Monday, July 7, 2014

Beowulf & Beewolf

I know, I know, I was so excited about Tolkien's translation of Beowulf being published and then it took me over a month to get through it. But you know, for being a translation of what is not a hugely long poem, this is a thick volume. It's over 400 pages, being composed of: the Preface, the Introduction to the Translation, the translation itself, Notes on the text of the Translation, Introductory note to the Commentary, Commentary, Sellic Spell, and The Lay of Beowulf. It isn't just one read: it's a lot of material. 

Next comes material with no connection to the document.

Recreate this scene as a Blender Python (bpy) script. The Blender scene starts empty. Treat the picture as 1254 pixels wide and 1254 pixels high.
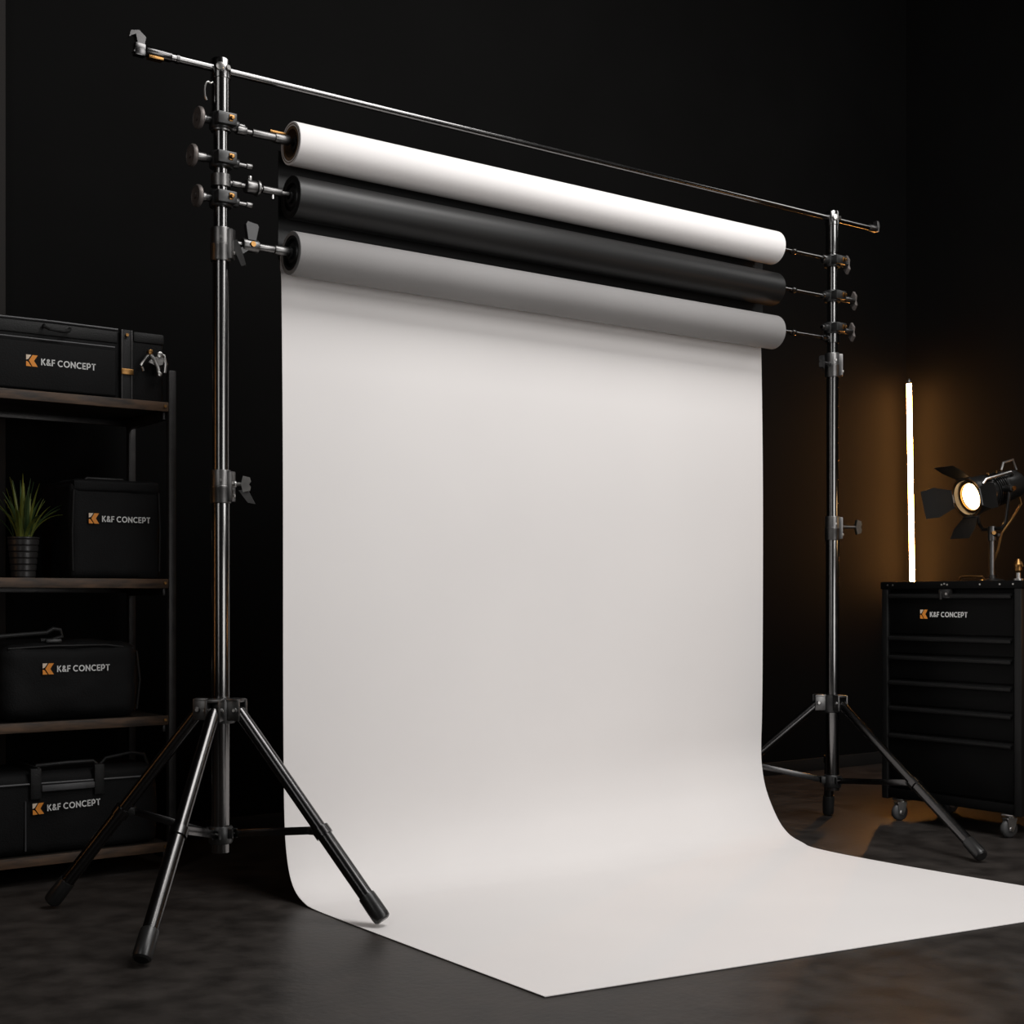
import bpy, bmesh, math, random
from mathutils import Vector, Matrix, noise

random.seed(7)
scene = bpy.context.scene
COL = scene.collection
V = Vector

# ------------------------------------------------------------------ measured room geometry
# world: X along the backdrop stand, Y away from the viewer, Z up; left stand's column at the origin
FPX, PCX, HORY = 1686.0, 627.0, 732.0
CAM = (-1.93, -4.264, 1.043)
_n = math.hypot(.806, .592)
CC, SS = .806/_n, .592/_n

def _dir(px, py):
    u = (px-PCX)/FPX; v = (HORY-py)/FPX
    return (CC*u+SS, -SS*u+CC, v)
def _on(px, py, ax, val):
    r = _dir(px, py); t = (val-CAM[ax])/r[ax]
    return V([CAM[i]+t*r[i] for i in range(3)])
def onX(px, py, X): return _on(px, py, 0, X)
def onY(px, py, Y): return _on(px, py, 1, Y)

# ------------------------------------------------------------------ materials
def new_mat(name):
    m = bpy.data.materials.new(name); m.use_nodes = True
    nt = m.node_tree
    return m, nt, nt.nodes['Principled BSDF']

def noise_mat(name, c1, c2, rough=(.4, .5), metallic=0., scale=6., detail=4., bump=0., bump_scale=None,
              spec=.5, stretch=(1, 1, 1), coat=0., transl=None):
    m, nt, p = new_mat(name)
    N, L = nt.nodes, nt.links
    tc = N.new('ShaderNodeTexCoord'); mp = N.new('ShaderNodeMapping')
    mp.inputs['Scale'].default_value = stretch
    L.new(tc.outputs['Object'], mp.inputs['Vector'])
    nz = N.new('ShaderNodeTexNoise'); nz.inputs['Scale'].default_value = scale; nz.inputs['Detail'].default_value = detail
    L.new(mp.outputs['Vector'], nz.inputs['Vector'])
    cr = N.new('ShaderNodeValToRGB')
    cr.color_ramp.elements[0].position = .32; cr.color_ramp.elements[1].position = .68
    cr.color_ramp.elements[0].color = (*c1, 1); cr.color_ramp.elements[1].color = (*c2, 1)
    L.new(nz.outputs['Fac'], cr.inputs['Fac']); L.new(cr.outputs['Color'], p.inputs['Base Color'])
    mr = N.new('ShaderNodeMapRange')
    mr.inputs['To Min'].default_value = rough[0]; mr.inputs['To Max'].default_value = rough[1]
    L.new(nz.outputs['Fac'], mr.inputs['Value']); L.new(mr.outputs['Result'], p.inputs['Roughness'])
    p.inputs['Metallic'].default_value = metallic
    p.inputs['Specular IOR Level'].default_value = spec
    p.inputs['Coat Weight'].default_value = coat
    if bump:
        n2 = N.new('ShaderNodeTexNoise'); n2.inputs['Scale'].default_value = bump_scale or scale*8
        n2.inputs['Detail'].default_value = 3
        L.new(mp.outputs['Vector'], n2.inputs['Vector'])
        b = N.new('ShaderNodeBump'); b.inputs['Strength'].default_value = bump; b.inputs['Distance'].default_value = .004
        L.new(n2.outputs['Fac'], b.inputs['Height']); L.new(b.outputs['Normal'], p.inputs['Normal'])
    return m

def emit_mat(name, col, strength):
    m, nt, p = new_mat(name)
    p.inputs['Base Color'].default_value = (*col, 1)
    p.inputs['Emission Color'].default_value = (*col, 1)
    p.inputs['Emission Strength'].default_value = strength
    p.inputs['Roughness'].default_value = .4
    return m

M = {}
M['wall'] = noise_mat('wall_paint', (.0041, .0040, .0039), (.0052, .0051, .0050), (.75, .85), scale=1.5, bump=.15, bump_scale=60, spec=.04)
M['pilaster'] = noise_mat('pilaster_paint', (.012, .0105, .0095), (.015, .013, .012), (.7, .8), scale=2, spec=.2)
M['ceiling'] = noise_mat('ceiling_paint', (.008, .008, .008), (.01, .01, .01), (.8, .9), scale=2, spec=.1)
M['floor'] = noise_mat('floor_concrete', (.018, .0156, .0141), (.043, .0376, .0342), (.33, .50), scale=8.5, detail=14, bump=.22, bump_scale=42, spec=.10)
M['baseboard'] = noise_mat('baseboard_paint', (.014, .0135, .013), (.017, .0165, .016), (.4, .5), scale=3, spec=.4)
M['paper'] = noise_mat('white_paper', (.735, .712, .702), (.765, .742, .730), (.85, .9), scale=1.1, detail=2, bump=.02, bump_scale=20, spec=.2)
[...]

I've found that what interested me most when I moved through everything was not the translation. The three times that I read Beowulf in college, it was Seamus Heaney's version--and I think that one was, in a way, a more pleasant read than Tolkien's. But, of course, Tolkien never published his translation--and he did most of it when he was still fairly young; so, as Christopher Tolkien constantly asserts, you can't just look at it on its own. What I enjoyed most was finding parallels to his Middle-earth writings, whether in content, approach, or language. And it was a change from Heaney's version to see how Tolkien wrote in prose while still maintaining something of the beat or flow of words from the old manuscript. Anyway.

I didn't read all of the commentary. Sorry, I'm still enjoying being out of school so I didn't quite feel like going through all of it--plus, I never studied Old English, so much of the material regarding the translation is sort of beyond my scope. But when I got over to Sellic Spell towards the end, oh, that was when I got happy. Sellic Spell was Tolkien's way of imagining what the Beowulf story would have been like closer to its original form, back when it was still a folk tale. It's about 26 pages of straightforward language, and it is fantastic. 

Sellic Spell concisely brings in the significant portions of Beowulf's story. Beowulf (renamed Beewolf) becomes a hero all over again, someone admirable and courageous and strong and noble. The action becomes perilous and exciting. The monsters, they're good. And if your interest is in crossovers with Middle-earth, you'll find some. The inklings of Theoden and Rohan and Eowyn, Wormtongue and Gollum and the Black Riders, Aragorn in his isolation and in all his glory. Oh, yes, and then there is The Lay of Beowulf. The two poems bring back memories of Tolkien's poems about Nimrodel and Amroth, Gil-galad, and the others. My college professor who taught the Beowulf and Lord of the Rings classes must be having a field day.